As someone who has worked, thought, and written about colonialism, migration, and possibilities and politics beyond, I am consumed with how we might change some of these realities. I believe that it must include reckoning with the core truth that tolerance of and dismissal of human suffering is deeply necessary for the core colonial project of designating some as not so human after all. It is functional for coloniality to meter out levels of humanity. This empathy gap exacts various material effects. Mia McKenzie wrote about it eloquently here, in protesting the myriad violence that is visited upon populations of color and collective shrug it gets, if that, from vastly more privileged white people. A white child is shot in a white neighborhood, and it is a public crisis.
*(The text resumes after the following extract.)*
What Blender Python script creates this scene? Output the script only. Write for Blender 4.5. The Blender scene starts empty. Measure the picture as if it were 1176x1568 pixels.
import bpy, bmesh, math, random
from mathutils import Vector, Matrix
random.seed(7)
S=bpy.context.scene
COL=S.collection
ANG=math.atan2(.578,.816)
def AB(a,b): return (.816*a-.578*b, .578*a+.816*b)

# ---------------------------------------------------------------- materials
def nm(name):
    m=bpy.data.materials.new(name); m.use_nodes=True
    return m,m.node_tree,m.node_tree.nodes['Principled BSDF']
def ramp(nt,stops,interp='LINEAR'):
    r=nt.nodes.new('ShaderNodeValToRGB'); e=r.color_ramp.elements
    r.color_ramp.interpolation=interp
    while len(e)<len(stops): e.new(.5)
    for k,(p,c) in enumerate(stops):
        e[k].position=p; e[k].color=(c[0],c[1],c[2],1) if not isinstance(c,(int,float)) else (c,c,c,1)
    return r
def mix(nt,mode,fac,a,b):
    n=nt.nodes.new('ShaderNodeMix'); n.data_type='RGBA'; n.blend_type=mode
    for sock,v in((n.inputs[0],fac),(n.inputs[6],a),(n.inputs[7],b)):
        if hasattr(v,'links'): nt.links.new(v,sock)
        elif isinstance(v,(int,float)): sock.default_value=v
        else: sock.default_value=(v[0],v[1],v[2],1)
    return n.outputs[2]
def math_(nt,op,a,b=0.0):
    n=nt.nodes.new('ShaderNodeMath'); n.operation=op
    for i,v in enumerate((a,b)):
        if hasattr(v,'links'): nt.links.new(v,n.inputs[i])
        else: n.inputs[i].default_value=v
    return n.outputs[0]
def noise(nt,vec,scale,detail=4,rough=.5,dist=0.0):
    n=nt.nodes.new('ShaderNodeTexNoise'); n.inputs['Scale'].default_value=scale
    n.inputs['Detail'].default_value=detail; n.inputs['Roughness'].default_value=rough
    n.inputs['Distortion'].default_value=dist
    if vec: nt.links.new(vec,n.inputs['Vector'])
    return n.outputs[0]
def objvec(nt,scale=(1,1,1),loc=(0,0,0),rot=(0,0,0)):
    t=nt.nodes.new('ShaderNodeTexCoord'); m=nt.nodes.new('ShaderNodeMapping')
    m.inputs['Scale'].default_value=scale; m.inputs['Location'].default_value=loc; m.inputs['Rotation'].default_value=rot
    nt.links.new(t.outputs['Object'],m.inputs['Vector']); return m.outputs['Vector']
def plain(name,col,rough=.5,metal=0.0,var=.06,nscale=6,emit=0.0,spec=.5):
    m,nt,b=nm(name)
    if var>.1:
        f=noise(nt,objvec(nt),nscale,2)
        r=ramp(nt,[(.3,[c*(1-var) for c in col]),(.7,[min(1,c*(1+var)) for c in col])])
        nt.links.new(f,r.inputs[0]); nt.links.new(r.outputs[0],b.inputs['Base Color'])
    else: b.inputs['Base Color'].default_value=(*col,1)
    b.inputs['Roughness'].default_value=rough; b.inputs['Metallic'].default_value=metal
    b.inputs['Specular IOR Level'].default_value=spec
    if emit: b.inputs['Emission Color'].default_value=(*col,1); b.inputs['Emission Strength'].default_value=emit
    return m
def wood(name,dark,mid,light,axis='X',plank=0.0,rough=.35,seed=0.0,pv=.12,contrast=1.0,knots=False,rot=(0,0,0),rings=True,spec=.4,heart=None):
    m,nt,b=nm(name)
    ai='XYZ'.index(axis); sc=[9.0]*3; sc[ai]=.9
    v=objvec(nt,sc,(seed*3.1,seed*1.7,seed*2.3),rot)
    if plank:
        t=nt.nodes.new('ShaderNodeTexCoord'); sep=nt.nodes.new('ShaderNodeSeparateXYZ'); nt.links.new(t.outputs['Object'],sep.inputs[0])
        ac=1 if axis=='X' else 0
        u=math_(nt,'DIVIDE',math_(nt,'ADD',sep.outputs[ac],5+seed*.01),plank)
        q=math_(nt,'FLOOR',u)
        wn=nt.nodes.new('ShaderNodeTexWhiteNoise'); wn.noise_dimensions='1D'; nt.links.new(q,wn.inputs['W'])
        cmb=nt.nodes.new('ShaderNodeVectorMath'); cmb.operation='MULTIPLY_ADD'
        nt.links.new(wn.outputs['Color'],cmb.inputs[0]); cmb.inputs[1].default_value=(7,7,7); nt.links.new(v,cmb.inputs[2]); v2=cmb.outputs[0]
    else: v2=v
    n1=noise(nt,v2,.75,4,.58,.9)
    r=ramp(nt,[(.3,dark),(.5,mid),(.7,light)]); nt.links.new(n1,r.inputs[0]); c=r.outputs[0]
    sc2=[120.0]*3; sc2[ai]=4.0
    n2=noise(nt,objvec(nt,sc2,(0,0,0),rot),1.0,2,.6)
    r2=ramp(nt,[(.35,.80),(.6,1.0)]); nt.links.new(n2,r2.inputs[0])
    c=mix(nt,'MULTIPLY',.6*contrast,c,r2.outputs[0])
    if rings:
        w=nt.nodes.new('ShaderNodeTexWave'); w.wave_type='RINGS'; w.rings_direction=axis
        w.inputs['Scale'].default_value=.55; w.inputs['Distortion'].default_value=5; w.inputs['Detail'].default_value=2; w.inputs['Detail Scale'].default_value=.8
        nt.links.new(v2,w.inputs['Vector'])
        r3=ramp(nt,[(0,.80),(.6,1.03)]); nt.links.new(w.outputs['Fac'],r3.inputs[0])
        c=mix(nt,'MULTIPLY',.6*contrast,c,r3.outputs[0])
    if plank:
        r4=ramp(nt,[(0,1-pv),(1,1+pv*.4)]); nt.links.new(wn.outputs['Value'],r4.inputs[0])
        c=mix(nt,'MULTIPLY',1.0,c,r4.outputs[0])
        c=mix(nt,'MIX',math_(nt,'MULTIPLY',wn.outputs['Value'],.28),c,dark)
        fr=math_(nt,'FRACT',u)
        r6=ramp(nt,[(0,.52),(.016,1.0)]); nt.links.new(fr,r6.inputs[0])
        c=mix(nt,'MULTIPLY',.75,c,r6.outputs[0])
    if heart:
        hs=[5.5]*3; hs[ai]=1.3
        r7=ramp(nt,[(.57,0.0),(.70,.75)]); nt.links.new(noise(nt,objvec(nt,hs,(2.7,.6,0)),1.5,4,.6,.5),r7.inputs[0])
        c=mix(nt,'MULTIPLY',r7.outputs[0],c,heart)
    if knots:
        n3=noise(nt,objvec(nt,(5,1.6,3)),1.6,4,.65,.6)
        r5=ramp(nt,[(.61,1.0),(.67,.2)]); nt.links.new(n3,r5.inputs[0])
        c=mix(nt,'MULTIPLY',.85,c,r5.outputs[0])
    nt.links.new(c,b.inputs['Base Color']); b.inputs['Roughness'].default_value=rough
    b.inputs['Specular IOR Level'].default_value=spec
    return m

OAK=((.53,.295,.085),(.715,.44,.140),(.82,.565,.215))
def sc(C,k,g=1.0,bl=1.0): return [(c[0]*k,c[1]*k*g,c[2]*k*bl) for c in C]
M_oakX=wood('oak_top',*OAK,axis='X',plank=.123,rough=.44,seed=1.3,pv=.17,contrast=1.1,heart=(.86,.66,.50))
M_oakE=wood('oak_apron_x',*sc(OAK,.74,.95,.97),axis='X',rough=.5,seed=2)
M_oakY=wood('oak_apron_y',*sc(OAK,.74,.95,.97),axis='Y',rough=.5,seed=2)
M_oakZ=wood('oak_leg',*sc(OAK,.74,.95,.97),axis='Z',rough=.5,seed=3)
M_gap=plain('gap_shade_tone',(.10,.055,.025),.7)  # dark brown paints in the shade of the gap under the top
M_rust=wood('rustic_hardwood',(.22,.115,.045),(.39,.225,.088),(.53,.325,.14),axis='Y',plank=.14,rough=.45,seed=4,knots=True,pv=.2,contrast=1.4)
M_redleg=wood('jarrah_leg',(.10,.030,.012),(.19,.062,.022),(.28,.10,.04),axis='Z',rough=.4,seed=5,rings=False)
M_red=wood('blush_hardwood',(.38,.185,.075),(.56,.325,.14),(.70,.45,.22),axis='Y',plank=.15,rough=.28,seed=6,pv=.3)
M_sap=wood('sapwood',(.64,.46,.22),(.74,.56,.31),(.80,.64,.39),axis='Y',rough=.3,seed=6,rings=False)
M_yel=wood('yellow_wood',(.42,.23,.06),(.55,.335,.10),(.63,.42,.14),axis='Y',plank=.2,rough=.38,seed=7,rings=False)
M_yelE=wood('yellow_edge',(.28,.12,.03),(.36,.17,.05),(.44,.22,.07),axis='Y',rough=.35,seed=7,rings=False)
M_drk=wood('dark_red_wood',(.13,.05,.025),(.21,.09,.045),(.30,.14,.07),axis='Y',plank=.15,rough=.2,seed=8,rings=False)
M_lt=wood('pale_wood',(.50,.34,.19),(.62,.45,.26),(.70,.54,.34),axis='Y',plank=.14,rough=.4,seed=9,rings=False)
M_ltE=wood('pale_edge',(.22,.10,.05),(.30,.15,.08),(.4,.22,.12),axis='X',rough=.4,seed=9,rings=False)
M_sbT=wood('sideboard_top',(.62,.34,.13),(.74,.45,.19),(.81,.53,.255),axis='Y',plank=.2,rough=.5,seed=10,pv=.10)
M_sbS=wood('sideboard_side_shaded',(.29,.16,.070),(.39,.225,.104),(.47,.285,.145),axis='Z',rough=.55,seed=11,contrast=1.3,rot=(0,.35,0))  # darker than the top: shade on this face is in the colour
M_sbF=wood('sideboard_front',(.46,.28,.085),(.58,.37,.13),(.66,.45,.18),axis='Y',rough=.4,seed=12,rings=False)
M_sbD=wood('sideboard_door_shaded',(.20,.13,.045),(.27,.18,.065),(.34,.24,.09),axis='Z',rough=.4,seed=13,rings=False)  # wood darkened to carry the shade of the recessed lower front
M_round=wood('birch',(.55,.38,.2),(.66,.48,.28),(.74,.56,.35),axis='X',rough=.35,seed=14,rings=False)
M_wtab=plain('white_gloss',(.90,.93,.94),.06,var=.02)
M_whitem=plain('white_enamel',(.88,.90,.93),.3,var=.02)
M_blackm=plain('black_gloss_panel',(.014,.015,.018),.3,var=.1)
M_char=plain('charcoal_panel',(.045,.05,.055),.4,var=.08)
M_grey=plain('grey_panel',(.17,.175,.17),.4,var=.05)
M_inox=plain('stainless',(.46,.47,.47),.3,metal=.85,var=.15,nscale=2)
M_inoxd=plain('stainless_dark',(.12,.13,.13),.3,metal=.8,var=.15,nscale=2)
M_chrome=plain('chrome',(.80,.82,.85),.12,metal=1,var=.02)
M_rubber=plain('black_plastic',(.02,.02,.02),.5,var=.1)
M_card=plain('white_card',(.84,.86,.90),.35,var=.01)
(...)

Thousands of Black and Brown children are hurt, go missing, and/or are killed, and it barely merits a mention. Artist Kara Walker creates an epic homage and interrogation of the humanity behind and underneath our centuries-long addiction to sugar, and yet, white spectators of the exhibit made mockery of black suffering, making modern day instagrammed echoes of postcards of lynchings of black men and women. The examples, sadly, abound.
Without a doubt, any move to address the suffering experienced in multiple places, including the US Mexico border and Gaza, will have to include multiple fronts of action and intent. We will be sorely remiss and sure to repeat these actions, though, if we don’t reckon with the logics that are all too at ease with some humans being more human than others.
You always bring out – or uplift – the humanity behind the stories of marginalisation. As you write, it’s beyond my imagination that empathy has its limits when it comes to this issue. Those who define other people as being more or less human are in fact presenting themselves as being less humane, only one letter away from who they are disparaging.